Unless I am missing a more fundamental obstacle to implementation (I could imagine that it would pose problems for the verifier, for example), it seems like a reasonable case could be made for extending the runtime to support this case, but all the signs are pointing towards this being a limitation of the runtime and not of the C# compiler per se.
EDIT 2
I don't believe this answer anymore, but I left it here so the thread would still make sense and so that people would see why it isn't right. See my other answer for a different take on the matter.
Original
Because it would require implicitly boxing the value type receiver parameter (because the _target field in the System.Delegate type which holds the the receiver parameter is of type System.Object), which could lead to some strange aliasing behavior if you weren't expecting it.
EDIT
There is something else going on here.

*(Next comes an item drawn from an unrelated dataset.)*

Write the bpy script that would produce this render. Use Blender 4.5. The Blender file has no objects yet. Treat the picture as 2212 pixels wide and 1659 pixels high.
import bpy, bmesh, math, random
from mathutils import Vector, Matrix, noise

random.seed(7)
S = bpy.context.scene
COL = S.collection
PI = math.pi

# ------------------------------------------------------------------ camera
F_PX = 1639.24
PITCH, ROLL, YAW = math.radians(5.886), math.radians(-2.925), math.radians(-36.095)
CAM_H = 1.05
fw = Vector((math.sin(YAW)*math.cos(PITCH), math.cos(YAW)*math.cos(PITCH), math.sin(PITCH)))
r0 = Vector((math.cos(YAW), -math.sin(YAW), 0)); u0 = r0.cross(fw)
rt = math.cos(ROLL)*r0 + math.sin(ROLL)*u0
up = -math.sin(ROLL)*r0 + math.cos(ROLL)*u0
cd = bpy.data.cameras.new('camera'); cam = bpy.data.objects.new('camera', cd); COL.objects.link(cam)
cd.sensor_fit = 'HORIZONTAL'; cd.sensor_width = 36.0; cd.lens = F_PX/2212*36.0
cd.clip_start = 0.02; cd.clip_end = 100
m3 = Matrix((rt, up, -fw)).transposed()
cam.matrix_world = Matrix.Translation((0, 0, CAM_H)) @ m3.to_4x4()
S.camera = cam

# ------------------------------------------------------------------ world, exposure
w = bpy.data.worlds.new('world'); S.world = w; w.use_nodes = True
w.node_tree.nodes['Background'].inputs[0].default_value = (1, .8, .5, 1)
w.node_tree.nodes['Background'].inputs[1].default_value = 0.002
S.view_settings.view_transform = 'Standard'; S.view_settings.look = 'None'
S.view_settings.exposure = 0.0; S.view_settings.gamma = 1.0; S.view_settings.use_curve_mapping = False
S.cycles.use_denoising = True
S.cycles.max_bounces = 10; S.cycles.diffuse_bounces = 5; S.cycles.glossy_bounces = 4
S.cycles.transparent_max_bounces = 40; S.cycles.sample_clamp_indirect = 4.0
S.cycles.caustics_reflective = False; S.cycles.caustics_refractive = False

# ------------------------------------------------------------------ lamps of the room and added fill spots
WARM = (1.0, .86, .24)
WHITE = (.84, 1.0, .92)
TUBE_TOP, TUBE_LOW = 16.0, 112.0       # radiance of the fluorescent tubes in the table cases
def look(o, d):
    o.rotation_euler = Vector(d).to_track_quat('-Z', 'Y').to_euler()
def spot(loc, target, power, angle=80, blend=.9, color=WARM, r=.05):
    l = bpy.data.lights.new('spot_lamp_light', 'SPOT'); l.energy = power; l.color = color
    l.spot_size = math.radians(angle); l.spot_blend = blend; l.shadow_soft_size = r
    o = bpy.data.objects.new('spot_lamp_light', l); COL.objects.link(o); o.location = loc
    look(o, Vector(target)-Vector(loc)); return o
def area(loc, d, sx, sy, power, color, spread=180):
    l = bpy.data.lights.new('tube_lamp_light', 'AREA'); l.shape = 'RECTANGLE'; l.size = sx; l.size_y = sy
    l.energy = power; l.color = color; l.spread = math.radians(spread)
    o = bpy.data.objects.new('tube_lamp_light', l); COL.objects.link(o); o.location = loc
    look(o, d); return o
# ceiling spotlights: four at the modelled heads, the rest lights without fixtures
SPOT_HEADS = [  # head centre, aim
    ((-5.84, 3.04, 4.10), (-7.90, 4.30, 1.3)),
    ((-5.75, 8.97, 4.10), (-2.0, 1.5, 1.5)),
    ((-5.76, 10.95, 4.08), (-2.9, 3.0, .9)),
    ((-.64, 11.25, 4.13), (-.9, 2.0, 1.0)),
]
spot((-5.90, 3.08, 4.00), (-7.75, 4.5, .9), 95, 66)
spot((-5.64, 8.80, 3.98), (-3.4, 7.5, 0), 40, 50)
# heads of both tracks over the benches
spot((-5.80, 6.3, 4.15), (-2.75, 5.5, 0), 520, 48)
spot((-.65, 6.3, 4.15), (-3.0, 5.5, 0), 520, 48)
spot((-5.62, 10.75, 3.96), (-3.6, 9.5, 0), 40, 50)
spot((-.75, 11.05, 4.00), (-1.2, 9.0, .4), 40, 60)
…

I ran this sample program:
class Program
{
public static int Combine(int a, int b)
{
return a + b;
}
static void Main(string[] args)
{
var combineMethod = typeof(Program).GetMethod("Combine");
var add4 = Delegate.CreateDelegate(
typeof(Converter<int, int>),
4,
combineMethod) as Converter<int, int>;
for (int i = 0; i < 10; i++)
{
Console.WriteLine(add4(i));
}
Console.ReadLine();
}
}
and got an ArgumentException: "Error binding to target method." at the call to CreateDelegate. I'm not sure why, and because the relevant method is an internalcall method, Reflector isn't much help. The documentation for CreateDelegate also wasn't much help. I'm sure it has something to do with boxing the receiver, maybe someone with knowledge of the Rotor source could help explain why?